The remote nature of events gives us access to more free content than ever before, and from the comfort of home, the barrier to trying an event is considerably lower. It's exciting to be more adventurous with choosing topics and communities of interest, or luck out with a free talk by a known speaker who is unlikely to visit our city.
It comes with the "liberty" to be late, not show up, have dinner while attending the event, or quietly drop out if something better comes along. The flip side is that the chances of establishing a deep-enough connection with someone to follow-up on, even if it's an encounter at a later event, is much lower.
From a speaker's point of view, the commodotization of content can be tough.

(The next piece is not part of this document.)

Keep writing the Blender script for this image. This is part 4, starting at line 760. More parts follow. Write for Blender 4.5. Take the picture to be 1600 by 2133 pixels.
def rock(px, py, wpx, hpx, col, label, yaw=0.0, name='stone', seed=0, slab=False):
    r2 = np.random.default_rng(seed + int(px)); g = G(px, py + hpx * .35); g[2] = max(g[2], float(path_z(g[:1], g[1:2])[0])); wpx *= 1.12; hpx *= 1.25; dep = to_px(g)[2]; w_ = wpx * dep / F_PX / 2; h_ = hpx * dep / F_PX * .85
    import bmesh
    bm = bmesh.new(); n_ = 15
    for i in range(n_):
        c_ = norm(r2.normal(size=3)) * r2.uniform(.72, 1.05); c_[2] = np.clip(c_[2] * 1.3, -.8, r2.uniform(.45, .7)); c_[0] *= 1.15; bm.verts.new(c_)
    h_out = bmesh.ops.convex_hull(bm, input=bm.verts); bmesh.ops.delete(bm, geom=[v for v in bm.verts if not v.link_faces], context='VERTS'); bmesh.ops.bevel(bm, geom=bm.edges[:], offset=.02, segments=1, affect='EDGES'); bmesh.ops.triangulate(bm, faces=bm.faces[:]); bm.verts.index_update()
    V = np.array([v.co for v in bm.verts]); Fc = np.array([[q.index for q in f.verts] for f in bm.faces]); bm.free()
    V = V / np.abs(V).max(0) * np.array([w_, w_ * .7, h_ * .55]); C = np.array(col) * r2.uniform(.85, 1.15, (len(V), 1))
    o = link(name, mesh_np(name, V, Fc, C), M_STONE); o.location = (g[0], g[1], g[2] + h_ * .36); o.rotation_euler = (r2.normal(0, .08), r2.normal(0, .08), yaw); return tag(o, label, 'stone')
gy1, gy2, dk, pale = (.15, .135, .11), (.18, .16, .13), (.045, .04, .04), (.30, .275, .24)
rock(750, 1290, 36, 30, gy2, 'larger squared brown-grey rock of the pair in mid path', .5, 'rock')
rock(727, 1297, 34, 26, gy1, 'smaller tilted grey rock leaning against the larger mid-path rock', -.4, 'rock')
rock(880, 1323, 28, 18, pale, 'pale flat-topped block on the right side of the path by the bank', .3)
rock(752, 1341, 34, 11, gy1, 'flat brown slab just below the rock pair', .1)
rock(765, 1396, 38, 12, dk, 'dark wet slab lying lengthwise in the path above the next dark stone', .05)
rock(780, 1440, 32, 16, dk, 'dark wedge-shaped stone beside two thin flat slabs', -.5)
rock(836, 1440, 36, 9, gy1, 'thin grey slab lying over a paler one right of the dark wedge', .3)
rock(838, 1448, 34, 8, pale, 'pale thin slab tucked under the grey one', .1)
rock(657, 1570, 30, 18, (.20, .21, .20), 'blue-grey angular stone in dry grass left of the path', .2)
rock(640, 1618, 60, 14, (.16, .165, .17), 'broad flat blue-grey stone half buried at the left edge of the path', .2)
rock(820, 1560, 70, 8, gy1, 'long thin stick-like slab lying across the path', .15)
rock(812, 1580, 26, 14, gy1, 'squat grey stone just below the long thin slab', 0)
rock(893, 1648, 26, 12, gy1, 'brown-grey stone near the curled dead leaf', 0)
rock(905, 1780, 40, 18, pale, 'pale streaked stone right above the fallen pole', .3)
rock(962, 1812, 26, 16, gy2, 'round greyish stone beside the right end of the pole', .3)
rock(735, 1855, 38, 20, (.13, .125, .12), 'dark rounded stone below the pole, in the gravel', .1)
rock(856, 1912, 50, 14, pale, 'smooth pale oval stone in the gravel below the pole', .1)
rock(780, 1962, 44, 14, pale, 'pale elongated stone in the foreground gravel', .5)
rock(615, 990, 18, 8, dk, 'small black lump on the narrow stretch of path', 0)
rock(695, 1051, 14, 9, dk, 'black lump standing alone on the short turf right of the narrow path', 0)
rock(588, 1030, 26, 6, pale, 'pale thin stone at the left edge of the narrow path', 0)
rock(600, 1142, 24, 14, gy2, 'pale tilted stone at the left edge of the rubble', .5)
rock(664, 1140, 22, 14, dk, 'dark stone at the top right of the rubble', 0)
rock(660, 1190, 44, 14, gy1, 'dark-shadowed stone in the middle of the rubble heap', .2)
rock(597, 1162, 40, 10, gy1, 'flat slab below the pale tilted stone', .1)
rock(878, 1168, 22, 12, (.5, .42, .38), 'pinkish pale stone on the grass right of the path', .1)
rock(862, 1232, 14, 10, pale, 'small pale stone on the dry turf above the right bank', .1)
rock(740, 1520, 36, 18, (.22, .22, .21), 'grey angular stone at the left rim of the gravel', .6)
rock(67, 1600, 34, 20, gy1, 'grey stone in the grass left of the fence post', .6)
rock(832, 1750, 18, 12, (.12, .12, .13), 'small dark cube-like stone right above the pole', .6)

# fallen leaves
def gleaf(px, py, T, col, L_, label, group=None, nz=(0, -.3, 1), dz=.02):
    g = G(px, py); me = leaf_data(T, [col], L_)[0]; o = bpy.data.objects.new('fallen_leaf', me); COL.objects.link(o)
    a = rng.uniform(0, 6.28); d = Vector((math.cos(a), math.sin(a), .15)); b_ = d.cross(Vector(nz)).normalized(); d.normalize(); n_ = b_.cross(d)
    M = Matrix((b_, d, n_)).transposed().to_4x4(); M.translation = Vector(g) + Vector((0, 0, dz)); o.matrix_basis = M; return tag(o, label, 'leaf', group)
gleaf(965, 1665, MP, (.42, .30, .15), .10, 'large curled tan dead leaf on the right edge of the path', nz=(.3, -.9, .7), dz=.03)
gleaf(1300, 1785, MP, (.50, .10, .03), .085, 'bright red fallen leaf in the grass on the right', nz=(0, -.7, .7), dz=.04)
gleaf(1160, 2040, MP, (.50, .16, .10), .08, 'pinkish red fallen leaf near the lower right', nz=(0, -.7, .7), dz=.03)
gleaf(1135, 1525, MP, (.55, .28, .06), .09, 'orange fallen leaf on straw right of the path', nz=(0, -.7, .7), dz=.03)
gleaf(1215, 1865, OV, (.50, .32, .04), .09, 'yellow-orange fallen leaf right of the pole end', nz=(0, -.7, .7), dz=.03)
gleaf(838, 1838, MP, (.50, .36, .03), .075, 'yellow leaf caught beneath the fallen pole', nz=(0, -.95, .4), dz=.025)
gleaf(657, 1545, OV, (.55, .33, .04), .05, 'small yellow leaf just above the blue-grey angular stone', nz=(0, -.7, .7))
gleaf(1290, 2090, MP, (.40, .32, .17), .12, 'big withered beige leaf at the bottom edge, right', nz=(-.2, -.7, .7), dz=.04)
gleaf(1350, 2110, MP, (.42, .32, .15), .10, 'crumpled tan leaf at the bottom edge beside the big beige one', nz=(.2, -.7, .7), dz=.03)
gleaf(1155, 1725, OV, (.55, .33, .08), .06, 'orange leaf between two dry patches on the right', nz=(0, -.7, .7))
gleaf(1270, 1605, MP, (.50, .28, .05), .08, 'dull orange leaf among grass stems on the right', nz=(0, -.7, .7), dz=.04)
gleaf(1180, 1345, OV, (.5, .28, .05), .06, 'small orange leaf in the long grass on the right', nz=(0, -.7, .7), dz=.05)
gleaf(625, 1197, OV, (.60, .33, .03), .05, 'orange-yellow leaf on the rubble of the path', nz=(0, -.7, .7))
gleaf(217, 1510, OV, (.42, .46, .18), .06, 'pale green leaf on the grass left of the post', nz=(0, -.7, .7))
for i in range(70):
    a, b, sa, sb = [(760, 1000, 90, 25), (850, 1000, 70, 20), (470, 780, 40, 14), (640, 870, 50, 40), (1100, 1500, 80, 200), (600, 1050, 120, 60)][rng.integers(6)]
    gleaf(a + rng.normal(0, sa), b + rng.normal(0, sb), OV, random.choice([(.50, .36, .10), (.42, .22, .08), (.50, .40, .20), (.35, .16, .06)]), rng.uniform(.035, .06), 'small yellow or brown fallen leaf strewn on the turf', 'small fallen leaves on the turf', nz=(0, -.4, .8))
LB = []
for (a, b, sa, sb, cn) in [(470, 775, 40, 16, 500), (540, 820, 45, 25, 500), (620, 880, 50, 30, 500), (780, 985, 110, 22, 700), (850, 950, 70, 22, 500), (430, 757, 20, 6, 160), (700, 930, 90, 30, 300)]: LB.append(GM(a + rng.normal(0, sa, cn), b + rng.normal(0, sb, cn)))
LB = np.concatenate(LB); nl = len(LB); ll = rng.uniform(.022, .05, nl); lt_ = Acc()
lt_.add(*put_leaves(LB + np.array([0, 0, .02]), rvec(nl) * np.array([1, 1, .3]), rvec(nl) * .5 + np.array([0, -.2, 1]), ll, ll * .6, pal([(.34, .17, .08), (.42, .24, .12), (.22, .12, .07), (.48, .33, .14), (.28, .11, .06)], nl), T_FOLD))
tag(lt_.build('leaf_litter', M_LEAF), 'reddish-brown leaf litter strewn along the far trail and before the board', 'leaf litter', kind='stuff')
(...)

With boundaries of an audience - who they are, why they're here, what they expect - evaporating, we need to put more care in setting expectations before we attempt to surpass them. It takes more work to understand an audience, and then to hold their attention.
I believe the biggest changes are for community organizers. If I invest in my meetup as a way to contribute to my local scene and my place within it, what is my motivation to organize an event that anyone from around the world can join? If first-timers become more numerous than my regulars, how does it affect the shape of the space I try to hold? What is it I'm actually asking of, and offering to my speakers? If the long-timers can't have casual-yet-intimate conversations over drinks, where will they go instead? Who are "we" and why are we doing this?
It's time to re-visit the nuances of what we mean by building community. Having the technical and facilitation expertise to run online events is just one piece of the puzzle. Honestly, organizing events takes too much effort to simply move existing activities online without having chewed on these questions. I fear that community organizers will burn out faster than before, as it becomes more difficult to tangibly feel the fruits of our efforts.
My accelerated experiences as an attendee has been invaluable in teasing out a point of view for these three roles. With Design Research Tokyo, we haven't run any events since pausing planning for a physical one in February but I think we're close to re-opening with something that's designed to be - dare I say - online-first. In parallel, I've been working with Dave towards an event next Thursday for the ResearchOps Berlin community called "Using the Research Skills Framework".
Meetups can take on a wide spectrum of flavors but its key concern is always grounded on the quality of connections established, for which the underlying principle remains the same: Listen carefully to the signals coming from the vast and increasingly noisy networks around us, and tune what we ourselves send out.
p.s. The wider DRT audience includes plenty of (?) young mothers whose household schedules aren't compatible with coming out to a multi-hour event after hours. Offering babysitting services is beyond our reach but perhaps a shorter online event could be the right mechanism that brings learning opportunities to them. Was one of the first things that we discussed internally!